東京都の小池百合子知事の側近で豊洲市場移転問題を話し合う「市場問題プロジェクトチーム」の座長だった小島敏郎顧問が個人の立場で築地市場を訪れ、業者を説得していた問題で「仲卸はこのままでは自然廃業する」と揺さぶりを掛ける発言をしていたことが4日、分かった。都議会自民党が入手した「小島勉強会」の議事録で判明した。

 議事録によると勉強会は7月18日、市場内で開催。都顧問の「隠密行動」は都議会に報告もなく問題視されたが、小池氏は「個人として自然」と容認していた。しかし、築地市場がある中央区で当選した「都民ファーストの会」の西郷歩美都議も同席し「知事のパイプ役として頑張る」と宣言。この日の都経済・港湾委員会で自民山崎一輝都議は「プライベートの域を超えている」と非難した。

 議事録では小島氏が仲卸業者に対し、危機感をあおり生々しく説得する場面が目立った。一時豊洲へ行き、築地に戻らなければ「仲卸は廃業する」と断言。「役所は懐に飛び込んできた人の話は聞くが、反対者の話は聞かない。ずっとアウトサイダーでいるのか」と「アメ」をちらつかせ小池方針への賛同を促す発言もした。さらに、移転を進めたにもかかわらず豊洲市場の機能について「物流動線は理解しがたい。仲卸としてあの場所はものすごく使えない」とこき下ろした。

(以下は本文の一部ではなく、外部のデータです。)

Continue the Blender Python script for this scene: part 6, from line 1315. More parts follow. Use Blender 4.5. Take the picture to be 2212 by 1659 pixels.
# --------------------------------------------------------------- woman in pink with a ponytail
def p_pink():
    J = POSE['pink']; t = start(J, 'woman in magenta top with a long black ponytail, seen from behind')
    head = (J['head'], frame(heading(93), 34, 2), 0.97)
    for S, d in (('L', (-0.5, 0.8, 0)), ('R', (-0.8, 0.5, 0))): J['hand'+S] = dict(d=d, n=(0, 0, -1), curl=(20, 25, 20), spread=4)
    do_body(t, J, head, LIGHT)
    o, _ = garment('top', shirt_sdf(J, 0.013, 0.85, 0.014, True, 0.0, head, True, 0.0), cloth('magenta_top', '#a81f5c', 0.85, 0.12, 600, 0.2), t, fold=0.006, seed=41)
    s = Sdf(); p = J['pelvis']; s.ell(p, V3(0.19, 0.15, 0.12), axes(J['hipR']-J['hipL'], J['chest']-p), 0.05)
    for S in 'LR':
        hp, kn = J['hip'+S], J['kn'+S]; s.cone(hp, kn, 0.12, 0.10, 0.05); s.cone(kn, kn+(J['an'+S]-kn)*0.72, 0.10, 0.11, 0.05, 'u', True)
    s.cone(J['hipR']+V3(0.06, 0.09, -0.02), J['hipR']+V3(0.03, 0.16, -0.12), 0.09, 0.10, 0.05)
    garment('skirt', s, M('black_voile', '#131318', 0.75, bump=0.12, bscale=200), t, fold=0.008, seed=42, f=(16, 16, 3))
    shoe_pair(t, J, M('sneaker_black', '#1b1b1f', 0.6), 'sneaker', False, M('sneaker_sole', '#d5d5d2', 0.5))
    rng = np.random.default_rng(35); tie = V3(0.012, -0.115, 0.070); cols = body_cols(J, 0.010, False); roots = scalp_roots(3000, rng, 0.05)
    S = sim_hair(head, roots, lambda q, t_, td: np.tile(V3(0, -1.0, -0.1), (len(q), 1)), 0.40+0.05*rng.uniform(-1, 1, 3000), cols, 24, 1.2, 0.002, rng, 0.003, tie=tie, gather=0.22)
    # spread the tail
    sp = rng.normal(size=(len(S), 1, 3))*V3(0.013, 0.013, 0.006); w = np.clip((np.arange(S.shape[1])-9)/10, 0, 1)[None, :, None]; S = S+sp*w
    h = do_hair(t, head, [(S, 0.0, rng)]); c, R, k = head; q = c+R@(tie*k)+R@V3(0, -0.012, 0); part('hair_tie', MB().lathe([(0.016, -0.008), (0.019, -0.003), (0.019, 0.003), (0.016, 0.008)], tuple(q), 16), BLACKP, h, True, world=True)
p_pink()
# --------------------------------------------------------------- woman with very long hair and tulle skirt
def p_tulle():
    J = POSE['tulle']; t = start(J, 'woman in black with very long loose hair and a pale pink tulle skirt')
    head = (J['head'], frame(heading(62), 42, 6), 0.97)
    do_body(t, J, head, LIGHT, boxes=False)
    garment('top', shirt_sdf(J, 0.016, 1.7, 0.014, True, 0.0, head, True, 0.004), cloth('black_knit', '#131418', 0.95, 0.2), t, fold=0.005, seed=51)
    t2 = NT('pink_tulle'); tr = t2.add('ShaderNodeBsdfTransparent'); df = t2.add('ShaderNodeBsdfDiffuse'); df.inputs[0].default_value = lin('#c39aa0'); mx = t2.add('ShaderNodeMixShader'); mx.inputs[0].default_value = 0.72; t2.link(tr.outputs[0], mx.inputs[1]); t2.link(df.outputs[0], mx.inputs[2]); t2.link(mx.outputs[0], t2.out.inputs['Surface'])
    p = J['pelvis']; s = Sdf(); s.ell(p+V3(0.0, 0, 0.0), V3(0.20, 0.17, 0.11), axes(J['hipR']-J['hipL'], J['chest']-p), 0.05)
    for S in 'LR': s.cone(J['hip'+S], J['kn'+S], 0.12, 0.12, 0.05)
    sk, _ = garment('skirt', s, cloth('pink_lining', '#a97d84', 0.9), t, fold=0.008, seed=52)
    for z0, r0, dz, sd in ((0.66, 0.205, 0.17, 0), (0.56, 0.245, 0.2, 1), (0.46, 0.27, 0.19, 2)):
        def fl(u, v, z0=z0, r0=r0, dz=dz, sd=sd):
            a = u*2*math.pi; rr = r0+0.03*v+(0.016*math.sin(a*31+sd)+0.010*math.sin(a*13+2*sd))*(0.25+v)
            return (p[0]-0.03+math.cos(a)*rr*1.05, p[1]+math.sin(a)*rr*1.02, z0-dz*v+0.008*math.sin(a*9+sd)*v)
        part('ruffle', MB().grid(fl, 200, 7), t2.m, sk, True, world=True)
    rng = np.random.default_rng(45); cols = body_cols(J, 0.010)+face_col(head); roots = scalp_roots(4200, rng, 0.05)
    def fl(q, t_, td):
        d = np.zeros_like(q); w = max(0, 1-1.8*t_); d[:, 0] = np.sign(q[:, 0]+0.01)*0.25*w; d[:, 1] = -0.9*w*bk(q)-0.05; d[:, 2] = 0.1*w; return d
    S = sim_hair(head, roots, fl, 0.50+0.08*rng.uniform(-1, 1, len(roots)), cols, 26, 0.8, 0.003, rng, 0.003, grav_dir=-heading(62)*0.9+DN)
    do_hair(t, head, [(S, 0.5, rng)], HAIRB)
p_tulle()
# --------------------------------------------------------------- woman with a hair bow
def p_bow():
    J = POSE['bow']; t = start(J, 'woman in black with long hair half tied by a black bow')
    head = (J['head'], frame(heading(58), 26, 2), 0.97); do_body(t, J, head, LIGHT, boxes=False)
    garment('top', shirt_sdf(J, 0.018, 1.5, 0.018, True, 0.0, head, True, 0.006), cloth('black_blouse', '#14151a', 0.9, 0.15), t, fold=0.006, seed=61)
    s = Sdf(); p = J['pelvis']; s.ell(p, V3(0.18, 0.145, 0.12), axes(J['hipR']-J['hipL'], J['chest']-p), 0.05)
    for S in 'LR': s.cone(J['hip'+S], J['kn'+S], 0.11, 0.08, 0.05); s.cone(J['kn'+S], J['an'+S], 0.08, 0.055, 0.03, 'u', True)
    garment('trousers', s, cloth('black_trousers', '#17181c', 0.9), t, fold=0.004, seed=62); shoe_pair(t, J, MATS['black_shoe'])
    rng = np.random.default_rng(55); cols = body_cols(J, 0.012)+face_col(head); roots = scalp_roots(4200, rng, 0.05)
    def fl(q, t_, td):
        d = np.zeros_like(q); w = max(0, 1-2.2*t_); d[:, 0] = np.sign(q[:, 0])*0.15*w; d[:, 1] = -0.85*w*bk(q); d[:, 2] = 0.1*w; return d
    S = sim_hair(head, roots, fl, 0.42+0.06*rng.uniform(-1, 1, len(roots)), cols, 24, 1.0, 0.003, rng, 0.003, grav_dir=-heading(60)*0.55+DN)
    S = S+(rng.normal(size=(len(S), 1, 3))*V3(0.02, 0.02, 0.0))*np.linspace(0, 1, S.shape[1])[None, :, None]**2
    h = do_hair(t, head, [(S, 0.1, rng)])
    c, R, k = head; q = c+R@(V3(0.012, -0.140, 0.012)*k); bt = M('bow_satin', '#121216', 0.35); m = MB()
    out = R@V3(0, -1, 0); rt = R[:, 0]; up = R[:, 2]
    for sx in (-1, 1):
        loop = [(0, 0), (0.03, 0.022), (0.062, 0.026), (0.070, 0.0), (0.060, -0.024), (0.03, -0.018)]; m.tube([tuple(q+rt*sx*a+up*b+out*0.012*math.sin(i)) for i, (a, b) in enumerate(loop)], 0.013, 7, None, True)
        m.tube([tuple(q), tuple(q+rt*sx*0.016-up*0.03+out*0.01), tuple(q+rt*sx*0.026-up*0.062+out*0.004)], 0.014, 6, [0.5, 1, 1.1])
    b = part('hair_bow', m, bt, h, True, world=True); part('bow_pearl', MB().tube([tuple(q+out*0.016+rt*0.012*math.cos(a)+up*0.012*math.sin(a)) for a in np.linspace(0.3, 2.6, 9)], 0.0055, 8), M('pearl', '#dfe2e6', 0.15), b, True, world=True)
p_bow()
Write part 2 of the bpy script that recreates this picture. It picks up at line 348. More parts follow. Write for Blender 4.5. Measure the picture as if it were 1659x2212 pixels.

 築地再開発の時期を「2022年9月」とし、市場機能を分離させ「市場内取引は築地、物流機能は豊洲」と訴えた。築地も「中央卸売市場」とすることは「必要ない」とし「(国の)卸売市場法が変わるから」と言い切った。「民間で1000億円でできるものが都の入札を通すと2000億円になる」と都も批判。出席者が「知事はこの案を見ているか」と問うと「知っている」と答えていた。